Wednesday, May 7, 2008

Facing reality and finding balance

Here's the thing. I'm fat. Not super obese. But overweight. I have little bones. I used to be a comfortable size 4. I had a little 'blubber' but mostly I looked cute. (size 0 was too small)

I'm uncomfortable that I'm fat. But I am not unhappy with myself. This might be the first day that I realized - I do not like being fat, but it does not make me unhappy, a bad person or a bad anything. I'm still cute and fun and smart.

I had a bit of a realization when trying on clothes at one of my very favorite stores Lyn Evans for Potpourri Designs. The site is broken but hopefully it will be up soon. Anyway, I tried on a bunch of clothes and many of them were too small. It was eye opening to see that I am at the high end of 'regular sizes'.

So then, on my way home, I was chatting with my friend, who is really in a groove and succeeding at getting fit, Leanna, was walking. It was 9 p.m. I thought it was too late. She said "says who?" Good question. I went for a twenty minute walk/run around my neighborhood. Better than nothing.

I think I am revamping my goals and for now I am going to keep with the minute goals...but make sure that I do ten minutes of at least brisk walking every day.

I'm also going to measure and weigh myself so I can keep track of my stats.

Meat?

For some reason lately, I'm not into meat and animal products .

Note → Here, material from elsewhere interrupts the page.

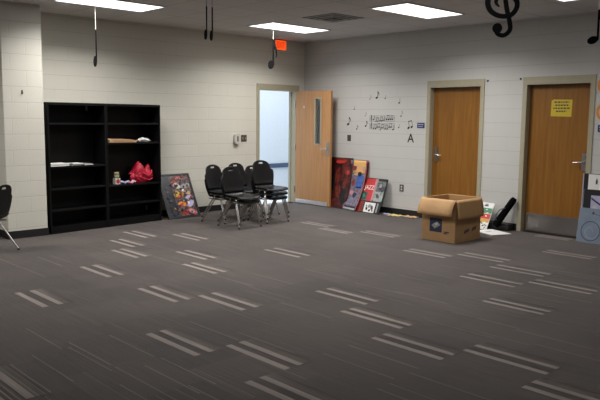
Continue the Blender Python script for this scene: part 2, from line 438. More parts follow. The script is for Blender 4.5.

So I decided to search for some veggie blogs (and had some help from Leanna)

This is what I have found:

Eat, Live, Run
It is informative and interesting. I also admire anyone who runs.

Kath Eats Real Food
More great recipes, and I have to say, I love her philosphy. She cooks real food. I'm just not into dieting, but need to figure out a way to live healthy forever. I'm trying very hard to make health, stress managment, fitness and slenderness a lifestyle

I'm not sure if slenderness is a word - but I have little bones - and I'd like that to be obvious when I look in the mirror.

I really do like looking around for blogs. I'm so impressed by so many of them!